→ Set problem: Among the entries below, find the line with "Write the bpy", then quote it and each following line up to and including the line with "cy.filter_width = 1.3", and nothing else.

[Start of Dataset entries]

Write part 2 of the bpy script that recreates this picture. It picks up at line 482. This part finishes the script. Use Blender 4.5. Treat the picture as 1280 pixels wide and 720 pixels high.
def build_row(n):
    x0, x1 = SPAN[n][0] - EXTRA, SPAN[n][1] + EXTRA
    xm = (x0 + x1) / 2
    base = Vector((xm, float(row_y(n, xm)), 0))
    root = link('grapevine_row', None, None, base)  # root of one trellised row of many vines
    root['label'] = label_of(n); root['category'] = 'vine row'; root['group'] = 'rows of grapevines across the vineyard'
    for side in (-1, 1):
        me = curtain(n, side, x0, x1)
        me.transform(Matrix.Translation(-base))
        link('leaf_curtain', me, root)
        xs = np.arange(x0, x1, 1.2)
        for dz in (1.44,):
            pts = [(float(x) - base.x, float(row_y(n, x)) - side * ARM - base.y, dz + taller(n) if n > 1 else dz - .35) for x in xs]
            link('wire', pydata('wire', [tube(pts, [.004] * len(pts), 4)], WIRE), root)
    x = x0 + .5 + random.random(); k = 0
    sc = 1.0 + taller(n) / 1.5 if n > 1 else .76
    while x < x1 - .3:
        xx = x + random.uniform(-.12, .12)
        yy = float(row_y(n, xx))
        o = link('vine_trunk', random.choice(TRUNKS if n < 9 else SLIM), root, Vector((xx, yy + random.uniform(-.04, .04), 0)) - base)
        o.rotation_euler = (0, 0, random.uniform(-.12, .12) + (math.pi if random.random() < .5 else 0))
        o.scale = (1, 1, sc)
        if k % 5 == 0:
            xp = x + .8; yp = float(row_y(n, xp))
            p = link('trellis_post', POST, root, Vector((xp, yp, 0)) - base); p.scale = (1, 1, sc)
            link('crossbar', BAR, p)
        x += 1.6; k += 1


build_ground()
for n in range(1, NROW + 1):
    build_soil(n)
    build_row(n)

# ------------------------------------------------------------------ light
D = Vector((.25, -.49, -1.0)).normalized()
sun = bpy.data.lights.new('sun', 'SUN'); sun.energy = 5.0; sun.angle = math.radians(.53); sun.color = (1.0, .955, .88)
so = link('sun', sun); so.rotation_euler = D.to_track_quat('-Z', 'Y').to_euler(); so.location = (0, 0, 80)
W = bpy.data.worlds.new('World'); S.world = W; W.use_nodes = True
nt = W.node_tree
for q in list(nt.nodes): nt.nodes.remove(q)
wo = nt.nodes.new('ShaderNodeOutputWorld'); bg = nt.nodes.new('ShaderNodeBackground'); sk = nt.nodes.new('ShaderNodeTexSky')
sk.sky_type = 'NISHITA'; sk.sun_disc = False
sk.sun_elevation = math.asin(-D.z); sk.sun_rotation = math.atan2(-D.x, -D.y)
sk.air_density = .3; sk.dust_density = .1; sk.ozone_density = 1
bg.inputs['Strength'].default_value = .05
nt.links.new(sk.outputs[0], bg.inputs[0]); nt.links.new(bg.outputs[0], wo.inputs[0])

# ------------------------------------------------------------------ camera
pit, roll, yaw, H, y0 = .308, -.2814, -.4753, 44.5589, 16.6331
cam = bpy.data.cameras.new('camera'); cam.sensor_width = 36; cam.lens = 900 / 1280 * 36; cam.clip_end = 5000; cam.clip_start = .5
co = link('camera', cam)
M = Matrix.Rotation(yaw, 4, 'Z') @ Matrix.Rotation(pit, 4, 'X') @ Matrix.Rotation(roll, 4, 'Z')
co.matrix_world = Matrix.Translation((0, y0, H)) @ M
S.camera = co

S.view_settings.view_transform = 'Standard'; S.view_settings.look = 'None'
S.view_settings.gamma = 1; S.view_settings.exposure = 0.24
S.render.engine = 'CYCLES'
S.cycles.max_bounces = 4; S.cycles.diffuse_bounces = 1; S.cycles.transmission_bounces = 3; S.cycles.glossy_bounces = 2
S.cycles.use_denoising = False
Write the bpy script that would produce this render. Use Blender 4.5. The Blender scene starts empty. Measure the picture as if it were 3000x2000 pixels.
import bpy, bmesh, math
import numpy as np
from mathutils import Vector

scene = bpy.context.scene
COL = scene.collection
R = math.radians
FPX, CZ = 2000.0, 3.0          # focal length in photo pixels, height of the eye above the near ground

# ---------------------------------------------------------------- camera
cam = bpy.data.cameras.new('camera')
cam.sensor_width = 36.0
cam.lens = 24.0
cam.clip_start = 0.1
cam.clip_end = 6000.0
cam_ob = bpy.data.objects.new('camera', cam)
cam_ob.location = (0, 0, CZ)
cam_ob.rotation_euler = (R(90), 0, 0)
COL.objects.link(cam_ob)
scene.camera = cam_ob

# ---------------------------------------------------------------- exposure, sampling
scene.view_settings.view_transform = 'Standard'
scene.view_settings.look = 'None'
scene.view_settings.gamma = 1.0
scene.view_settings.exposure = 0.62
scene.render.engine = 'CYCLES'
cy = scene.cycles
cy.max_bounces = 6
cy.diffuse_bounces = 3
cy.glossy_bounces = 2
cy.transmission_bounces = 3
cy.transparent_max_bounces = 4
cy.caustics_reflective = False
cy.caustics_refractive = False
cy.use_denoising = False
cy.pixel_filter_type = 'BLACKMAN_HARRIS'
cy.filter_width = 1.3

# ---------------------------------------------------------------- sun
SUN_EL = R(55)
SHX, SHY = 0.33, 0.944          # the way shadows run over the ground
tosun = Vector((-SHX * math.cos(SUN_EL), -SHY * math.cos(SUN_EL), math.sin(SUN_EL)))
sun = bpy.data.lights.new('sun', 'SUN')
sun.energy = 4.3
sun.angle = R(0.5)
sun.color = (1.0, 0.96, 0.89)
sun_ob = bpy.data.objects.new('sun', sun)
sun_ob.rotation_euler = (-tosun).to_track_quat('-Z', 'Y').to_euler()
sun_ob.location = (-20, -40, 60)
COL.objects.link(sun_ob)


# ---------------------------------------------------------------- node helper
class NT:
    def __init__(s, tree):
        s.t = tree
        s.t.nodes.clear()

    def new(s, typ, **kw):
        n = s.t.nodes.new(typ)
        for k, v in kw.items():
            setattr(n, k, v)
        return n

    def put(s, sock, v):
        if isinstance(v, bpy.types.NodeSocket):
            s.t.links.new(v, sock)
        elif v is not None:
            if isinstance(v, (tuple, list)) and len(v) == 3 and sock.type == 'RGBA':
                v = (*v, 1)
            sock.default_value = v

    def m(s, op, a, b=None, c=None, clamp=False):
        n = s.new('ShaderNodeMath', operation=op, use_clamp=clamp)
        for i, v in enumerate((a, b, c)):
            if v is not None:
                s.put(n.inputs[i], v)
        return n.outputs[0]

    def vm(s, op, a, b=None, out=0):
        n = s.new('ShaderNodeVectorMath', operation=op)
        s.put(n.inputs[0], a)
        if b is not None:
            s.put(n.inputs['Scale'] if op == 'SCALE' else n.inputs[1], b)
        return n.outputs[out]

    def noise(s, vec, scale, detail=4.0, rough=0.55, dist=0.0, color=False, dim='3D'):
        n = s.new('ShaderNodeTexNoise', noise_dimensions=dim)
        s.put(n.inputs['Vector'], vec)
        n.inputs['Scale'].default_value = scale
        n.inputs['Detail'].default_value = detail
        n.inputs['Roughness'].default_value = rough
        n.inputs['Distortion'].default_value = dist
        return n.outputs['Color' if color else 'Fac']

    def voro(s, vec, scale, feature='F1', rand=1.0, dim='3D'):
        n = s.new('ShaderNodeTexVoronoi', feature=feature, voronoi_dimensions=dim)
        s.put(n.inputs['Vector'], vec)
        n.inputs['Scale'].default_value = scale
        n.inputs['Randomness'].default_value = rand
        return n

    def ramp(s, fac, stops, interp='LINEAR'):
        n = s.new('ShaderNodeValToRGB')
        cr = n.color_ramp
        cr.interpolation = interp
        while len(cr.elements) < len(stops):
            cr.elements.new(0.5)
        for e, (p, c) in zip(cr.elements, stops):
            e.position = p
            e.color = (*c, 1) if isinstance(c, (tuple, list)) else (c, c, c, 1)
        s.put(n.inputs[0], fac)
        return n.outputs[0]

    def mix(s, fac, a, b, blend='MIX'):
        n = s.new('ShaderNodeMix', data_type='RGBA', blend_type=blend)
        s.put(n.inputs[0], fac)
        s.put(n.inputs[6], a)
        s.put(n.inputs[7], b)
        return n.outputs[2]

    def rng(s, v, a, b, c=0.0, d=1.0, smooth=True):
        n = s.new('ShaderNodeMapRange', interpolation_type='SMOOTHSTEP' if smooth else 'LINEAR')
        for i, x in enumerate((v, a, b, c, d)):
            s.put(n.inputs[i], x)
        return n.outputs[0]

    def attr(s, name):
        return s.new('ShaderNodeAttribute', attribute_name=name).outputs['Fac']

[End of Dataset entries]

→ Result for this exercise:
Write the bpy script that would produce this render. Use Blender 4.5. The Blender scene starts empty. Measure the picture as if it were 3000x2000 pixels.
import bpy, bmesh, math
import numpy as np
from mathutils import Vector

scene = bpy.context.scene
COL = scene.collection
R = math.radians
FPX, CZ = 2000.0, 3.0          # focal length in photo pixels, height of the eye above the near ground

# ---------------------------------------------------------------- camera
cam = bpy.data.cameras.new('camera')
cam.sensor_width = 36.0
cam.lens = 24.0
cam.clip_start = 0.1
cam.clip_end = 6000.0
cam_ob = bpy.data.objects.new('camera', cam)
cam_ob.location = (0, 0, CZ)
cam_ob.rotation_euler = (R(90), 0, 0)
COL.objects.link(cam_ob)
scene.camera = cam_ob

# ---------------------------------------------------------------- exposure, sampling
scene.view_settings.view_transform = 'Standard'
scene.view_settings.look = 'None'
scene.view_settings.gamma = 1.0
scene.view_settings.exposure = 0.62
scene.render.engine = 'CYCLES'
cy = scene.cycles
cy.max_bounces = 6
cy.diffuse_bounces = 3
cy.glossy_bounces = 2
cy.transmission_bounces = 3
cy.transparent_max_bounces = 4
cy.caustics_reflective = False
cy.caustics_refractive = False
cy.use_denoising = False
cy.pixel_filter_type = 'BLACKMAN_HARRIS'
cy.filter_width = 1.3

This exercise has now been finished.